Exercise instructions
Leave the pictures out and quote every line from the start of the listing to the line with "return np.concatenate([-a[:0:-1], a])", inclusive.

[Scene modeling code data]
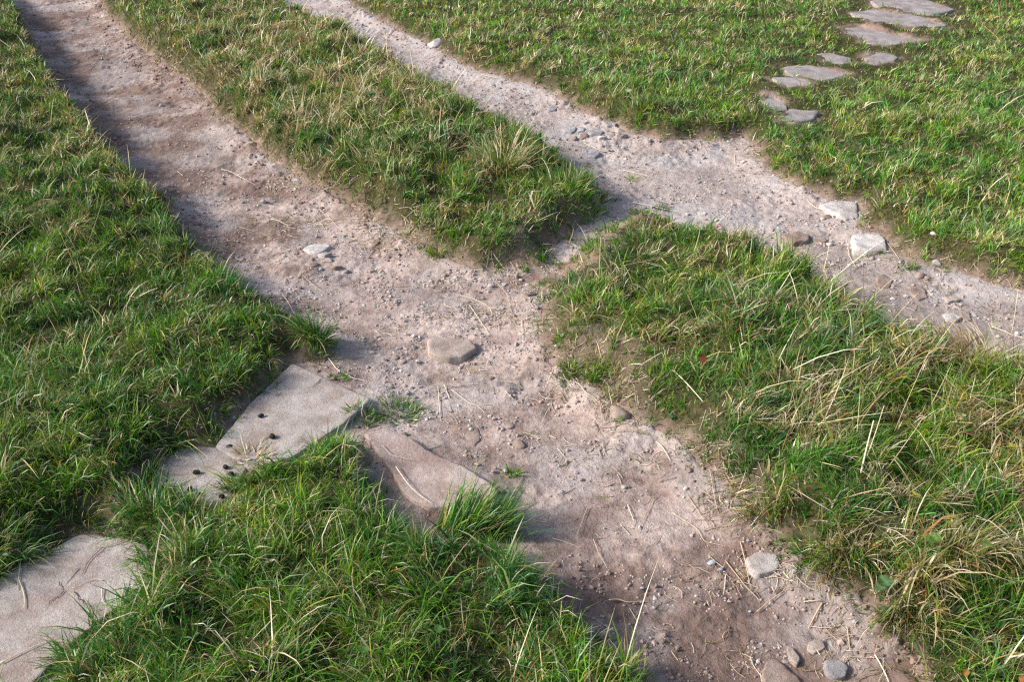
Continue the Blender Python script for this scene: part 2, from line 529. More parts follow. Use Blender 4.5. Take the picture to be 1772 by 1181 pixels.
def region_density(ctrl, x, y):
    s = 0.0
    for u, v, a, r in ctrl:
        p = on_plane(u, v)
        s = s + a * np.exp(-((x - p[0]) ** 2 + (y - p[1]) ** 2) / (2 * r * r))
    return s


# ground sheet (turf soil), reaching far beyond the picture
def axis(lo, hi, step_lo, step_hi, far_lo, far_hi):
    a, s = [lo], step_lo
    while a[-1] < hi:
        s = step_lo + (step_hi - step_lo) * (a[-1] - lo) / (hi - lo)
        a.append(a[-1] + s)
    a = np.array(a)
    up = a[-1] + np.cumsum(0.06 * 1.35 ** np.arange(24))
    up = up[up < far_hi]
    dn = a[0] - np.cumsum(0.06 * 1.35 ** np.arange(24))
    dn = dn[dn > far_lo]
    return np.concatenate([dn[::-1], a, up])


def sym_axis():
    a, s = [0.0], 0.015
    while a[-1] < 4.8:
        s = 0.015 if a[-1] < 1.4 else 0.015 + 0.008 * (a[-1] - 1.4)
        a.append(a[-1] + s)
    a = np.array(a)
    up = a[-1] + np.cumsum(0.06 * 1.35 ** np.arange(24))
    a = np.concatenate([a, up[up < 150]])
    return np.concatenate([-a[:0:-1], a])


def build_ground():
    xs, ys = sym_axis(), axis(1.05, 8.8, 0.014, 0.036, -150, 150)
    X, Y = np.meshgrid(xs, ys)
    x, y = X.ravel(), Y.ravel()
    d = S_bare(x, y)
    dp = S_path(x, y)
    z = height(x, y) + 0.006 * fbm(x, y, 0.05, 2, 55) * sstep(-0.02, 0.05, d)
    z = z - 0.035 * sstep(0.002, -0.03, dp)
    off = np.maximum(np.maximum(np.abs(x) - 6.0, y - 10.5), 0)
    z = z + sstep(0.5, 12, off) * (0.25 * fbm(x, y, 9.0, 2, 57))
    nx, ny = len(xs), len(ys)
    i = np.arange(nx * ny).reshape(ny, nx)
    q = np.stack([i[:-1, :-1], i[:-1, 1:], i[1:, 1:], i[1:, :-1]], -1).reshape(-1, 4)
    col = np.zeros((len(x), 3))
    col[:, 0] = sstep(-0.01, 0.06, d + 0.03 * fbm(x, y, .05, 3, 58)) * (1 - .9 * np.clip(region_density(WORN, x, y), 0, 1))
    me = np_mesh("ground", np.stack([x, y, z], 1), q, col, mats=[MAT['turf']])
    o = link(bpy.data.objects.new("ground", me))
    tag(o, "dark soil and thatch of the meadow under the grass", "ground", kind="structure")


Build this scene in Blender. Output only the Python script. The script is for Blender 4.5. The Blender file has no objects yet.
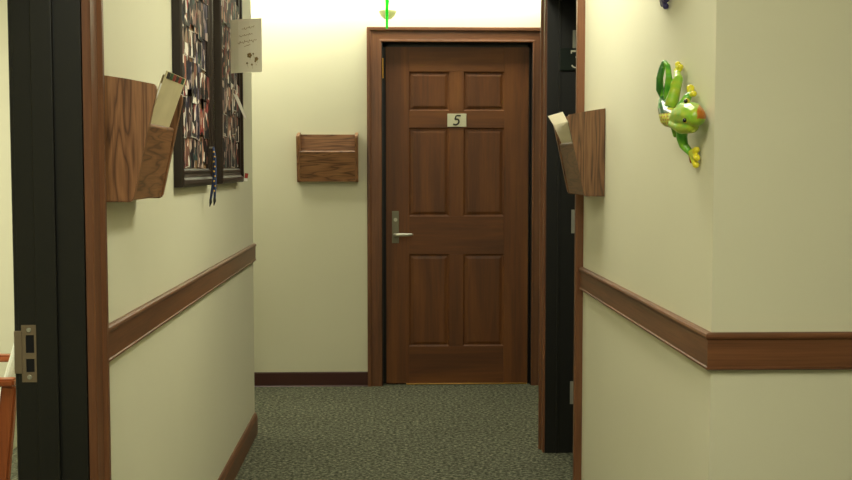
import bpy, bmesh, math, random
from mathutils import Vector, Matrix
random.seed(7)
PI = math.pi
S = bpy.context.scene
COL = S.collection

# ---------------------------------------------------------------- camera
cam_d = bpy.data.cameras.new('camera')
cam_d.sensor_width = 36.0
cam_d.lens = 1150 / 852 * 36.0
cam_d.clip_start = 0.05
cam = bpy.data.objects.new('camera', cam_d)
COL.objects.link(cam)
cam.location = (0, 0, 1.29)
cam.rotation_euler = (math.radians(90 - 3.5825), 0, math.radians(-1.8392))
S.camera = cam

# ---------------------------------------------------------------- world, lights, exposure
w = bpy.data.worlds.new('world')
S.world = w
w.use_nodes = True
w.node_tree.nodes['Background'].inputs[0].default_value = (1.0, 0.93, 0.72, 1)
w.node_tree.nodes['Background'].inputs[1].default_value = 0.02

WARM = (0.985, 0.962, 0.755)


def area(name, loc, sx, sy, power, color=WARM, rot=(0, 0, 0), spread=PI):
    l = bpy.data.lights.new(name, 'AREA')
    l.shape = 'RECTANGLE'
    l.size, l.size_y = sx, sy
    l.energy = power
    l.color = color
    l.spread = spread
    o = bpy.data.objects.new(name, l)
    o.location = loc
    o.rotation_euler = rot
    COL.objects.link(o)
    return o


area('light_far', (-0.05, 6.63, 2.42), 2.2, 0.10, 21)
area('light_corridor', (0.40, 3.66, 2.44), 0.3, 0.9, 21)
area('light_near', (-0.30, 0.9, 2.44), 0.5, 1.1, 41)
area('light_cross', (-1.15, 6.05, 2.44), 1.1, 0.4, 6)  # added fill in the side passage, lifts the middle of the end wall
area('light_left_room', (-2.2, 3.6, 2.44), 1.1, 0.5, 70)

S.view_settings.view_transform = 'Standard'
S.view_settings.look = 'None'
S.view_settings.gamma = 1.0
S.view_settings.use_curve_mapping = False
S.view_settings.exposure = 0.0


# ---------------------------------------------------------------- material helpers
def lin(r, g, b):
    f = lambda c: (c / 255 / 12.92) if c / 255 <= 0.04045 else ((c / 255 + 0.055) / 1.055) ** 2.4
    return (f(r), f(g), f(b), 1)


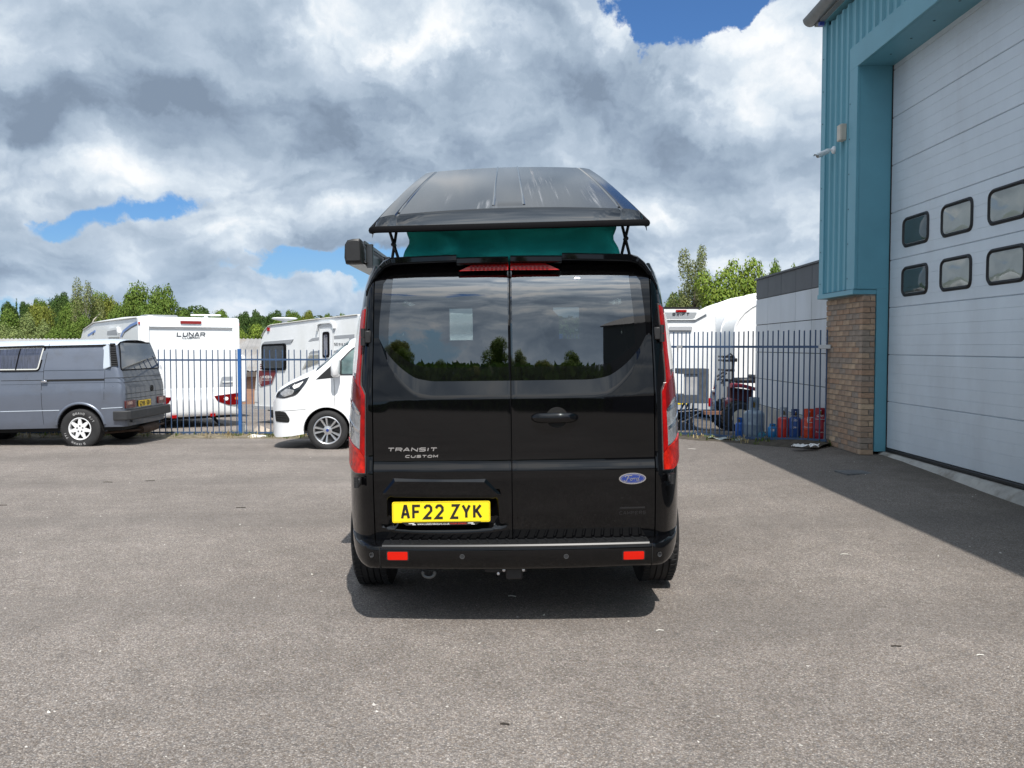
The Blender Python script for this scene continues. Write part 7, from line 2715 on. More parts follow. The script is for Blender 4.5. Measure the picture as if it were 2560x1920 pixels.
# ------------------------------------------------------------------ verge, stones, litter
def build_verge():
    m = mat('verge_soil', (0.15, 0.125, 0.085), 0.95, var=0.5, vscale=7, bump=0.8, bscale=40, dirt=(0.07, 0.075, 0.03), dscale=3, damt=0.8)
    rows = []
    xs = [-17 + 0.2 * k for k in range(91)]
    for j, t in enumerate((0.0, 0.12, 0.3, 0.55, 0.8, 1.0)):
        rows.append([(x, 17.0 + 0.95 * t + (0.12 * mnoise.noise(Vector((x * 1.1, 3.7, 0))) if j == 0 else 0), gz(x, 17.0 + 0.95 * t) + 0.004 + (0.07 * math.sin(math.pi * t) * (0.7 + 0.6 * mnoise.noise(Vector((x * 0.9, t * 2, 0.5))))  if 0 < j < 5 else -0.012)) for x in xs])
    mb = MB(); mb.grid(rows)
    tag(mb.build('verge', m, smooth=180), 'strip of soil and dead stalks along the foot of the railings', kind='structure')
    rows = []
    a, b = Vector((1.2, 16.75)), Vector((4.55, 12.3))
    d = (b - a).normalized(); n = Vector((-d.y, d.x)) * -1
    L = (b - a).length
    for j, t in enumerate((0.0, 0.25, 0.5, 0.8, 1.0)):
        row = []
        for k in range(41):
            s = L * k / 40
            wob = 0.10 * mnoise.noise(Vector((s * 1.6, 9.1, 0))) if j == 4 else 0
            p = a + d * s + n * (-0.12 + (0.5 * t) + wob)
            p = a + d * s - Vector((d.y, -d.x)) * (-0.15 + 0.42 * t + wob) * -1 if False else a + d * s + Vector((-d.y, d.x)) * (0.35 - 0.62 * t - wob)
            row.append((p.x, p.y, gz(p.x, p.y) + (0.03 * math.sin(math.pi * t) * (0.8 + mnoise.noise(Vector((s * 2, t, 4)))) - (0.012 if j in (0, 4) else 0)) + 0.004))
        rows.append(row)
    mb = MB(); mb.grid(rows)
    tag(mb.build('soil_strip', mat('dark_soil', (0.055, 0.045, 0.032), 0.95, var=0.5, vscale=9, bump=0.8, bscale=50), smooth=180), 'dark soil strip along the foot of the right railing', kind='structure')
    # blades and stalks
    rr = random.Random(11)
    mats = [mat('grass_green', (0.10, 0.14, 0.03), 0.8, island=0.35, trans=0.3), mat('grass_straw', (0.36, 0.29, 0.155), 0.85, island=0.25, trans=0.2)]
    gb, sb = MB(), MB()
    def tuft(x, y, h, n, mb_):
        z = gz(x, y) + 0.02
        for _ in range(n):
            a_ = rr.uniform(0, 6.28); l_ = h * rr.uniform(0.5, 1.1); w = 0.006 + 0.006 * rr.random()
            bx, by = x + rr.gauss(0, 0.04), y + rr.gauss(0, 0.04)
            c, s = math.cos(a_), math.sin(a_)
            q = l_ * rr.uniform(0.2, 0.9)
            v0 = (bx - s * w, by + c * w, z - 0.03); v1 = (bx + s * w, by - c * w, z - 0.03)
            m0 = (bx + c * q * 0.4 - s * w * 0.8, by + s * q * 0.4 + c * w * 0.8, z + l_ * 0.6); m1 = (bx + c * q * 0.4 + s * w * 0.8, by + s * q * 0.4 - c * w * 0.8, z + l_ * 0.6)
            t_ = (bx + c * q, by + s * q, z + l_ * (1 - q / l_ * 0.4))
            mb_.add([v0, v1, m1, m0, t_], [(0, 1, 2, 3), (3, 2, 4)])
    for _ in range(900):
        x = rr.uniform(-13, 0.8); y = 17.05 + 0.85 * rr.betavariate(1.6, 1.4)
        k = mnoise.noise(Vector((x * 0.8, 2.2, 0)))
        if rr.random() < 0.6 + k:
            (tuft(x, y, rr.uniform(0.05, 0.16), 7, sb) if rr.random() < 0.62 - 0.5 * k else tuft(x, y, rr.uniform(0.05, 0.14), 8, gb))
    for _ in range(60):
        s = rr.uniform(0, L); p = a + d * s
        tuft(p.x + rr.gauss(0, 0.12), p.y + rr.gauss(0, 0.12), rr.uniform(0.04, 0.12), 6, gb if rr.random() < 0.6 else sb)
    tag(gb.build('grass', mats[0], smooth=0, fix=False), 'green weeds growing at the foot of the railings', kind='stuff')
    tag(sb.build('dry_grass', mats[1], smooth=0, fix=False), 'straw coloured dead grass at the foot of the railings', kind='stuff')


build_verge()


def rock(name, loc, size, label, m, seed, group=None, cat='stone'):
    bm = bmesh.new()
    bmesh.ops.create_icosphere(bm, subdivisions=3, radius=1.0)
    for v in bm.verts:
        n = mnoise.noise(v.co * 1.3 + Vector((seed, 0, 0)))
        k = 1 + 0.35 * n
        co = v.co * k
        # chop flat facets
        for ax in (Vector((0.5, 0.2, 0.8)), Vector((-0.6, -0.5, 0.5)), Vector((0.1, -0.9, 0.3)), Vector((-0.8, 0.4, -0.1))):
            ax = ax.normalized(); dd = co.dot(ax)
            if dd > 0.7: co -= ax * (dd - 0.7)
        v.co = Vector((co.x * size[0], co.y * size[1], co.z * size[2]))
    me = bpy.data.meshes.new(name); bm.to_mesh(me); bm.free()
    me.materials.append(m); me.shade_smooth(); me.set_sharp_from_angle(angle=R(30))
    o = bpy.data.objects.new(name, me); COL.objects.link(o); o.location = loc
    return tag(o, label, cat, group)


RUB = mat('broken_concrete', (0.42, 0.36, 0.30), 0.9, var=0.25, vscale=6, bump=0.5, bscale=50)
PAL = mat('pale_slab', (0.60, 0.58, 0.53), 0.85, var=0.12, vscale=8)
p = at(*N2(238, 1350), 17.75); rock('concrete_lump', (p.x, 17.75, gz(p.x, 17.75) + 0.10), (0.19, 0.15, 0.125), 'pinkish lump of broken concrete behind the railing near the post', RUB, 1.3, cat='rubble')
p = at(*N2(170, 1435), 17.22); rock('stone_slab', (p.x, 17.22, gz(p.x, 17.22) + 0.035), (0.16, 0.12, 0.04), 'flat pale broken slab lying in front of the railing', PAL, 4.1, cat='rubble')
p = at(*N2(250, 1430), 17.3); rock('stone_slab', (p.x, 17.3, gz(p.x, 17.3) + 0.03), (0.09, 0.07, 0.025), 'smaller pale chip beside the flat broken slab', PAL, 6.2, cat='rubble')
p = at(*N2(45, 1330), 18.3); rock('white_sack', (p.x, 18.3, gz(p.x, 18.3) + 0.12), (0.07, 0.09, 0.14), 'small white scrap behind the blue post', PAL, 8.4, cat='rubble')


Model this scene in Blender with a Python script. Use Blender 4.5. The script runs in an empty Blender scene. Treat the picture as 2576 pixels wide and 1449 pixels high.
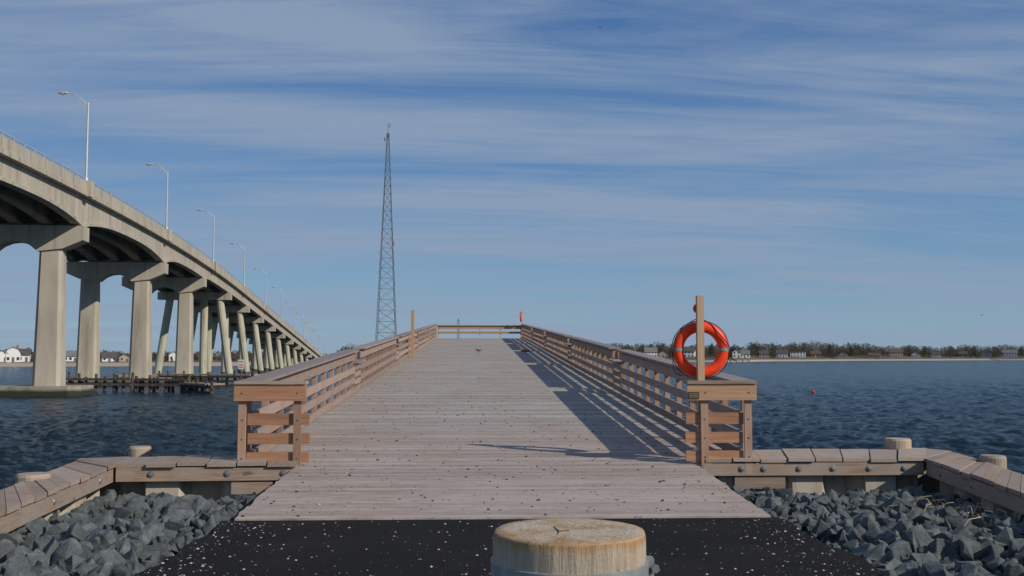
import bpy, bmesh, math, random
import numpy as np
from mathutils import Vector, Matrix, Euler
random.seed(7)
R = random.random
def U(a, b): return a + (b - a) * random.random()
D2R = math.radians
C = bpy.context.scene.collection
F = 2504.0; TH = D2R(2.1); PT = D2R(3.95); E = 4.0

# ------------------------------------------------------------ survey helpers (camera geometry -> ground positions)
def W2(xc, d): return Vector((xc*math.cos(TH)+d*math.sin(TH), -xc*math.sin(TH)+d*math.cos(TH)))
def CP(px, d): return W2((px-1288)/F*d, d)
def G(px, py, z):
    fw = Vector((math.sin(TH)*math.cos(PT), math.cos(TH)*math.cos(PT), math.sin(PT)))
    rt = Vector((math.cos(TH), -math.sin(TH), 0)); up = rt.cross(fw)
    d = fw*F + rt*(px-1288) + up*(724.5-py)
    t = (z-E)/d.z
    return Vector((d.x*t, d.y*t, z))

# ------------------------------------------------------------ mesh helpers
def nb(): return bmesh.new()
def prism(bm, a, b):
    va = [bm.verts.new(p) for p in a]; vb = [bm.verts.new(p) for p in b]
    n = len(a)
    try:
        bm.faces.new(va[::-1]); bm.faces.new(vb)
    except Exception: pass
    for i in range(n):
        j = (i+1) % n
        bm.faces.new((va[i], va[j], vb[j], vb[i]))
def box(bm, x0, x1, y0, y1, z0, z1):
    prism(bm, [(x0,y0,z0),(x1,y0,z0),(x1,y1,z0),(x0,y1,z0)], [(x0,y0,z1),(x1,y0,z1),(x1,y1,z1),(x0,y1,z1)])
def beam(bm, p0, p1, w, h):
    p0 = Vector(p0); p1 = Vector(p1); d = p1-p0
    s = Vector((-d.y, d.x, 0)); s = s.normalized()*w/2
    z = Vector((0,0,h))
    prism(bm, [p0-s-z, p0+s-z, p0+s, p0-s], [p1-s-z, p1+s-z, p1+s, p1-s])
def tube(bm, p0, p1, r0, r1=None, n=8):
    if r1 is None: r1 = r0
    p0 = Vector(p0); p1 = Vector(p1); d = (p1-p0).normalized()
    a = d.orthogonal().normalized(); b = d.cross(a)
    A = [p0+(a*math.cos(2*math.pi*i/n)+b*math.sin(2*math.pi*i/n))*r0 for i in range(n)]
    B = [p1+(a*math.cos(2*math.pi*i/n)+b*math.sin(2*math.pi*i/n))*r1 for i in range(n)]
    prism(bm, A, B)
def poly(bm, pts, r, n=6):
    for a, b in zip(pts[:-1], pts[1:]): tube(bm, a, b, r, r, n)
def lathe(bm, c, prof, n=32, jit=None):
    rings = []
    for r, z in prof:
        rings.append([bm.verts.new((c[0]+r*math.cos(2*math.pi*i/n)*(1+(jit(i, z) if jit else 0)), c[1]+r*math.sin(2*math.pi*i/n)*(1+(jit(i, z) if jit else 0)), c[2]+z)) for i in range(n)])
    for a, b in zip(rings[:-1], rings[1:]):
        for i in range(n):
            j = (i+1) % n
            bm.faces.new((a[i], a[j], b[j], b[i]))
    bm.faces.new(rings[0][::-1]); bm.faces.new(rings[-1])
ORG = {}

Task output
Continue the Blender Python script for this scene: part 2, from line 529. More parts follow. Use Blender 4.5. Take the picture to be 1772 by 1181 pixels.
def region_density(ctrl, x, y):
    s = 0.0
    for u, v, a, r in ctrl:
        p = on_plane(u, v)
        s = s + a * np.exp(-((x - p[0]) ** 2 + (y - p[1]) ** 2) / (2 * r * r))
    return s


# ground sheet (turf soil), reaching far beyond the picture
def axis(lo, hi, step_lo, step_hi, far_lo, far_hi):
    a, s = [lo], step_lo
    while a[-1] < hi:
        s = step_lo + (step_hi - step_lo) * (a[-1] - lo) / (hi - lo)
        a.append(a[-1] + s)
    a = np.array(a)
    up = a[-1] + np.cumsum(0.06 * 1.35 ** np.arange(24))
    up = up[up < far_hi]
    dn = a[0] - np.cumsum(0.06 * 1.35 ** np.arange(24))
    dn = dn[dn > far_lo]
    return np.concatenate([dn[::-1], a, up])


def sym_axis():
    a, s = [0.0], 0.015
    while a[-1] < 4.8:
        s = 0.015 if a[-1] < 1.4 else 0.015 + 0.008 * (a[-1] - 1.4)
        a.append(a[-1] + s)
    a = np.array(a)
    up = a[-1] + np.cumsum(0.06 * 1.35 ** np.arange(24))
    a = np.concatenate([a, up[up < 150]])
    return np.concatenate([-a[:0:-1], a])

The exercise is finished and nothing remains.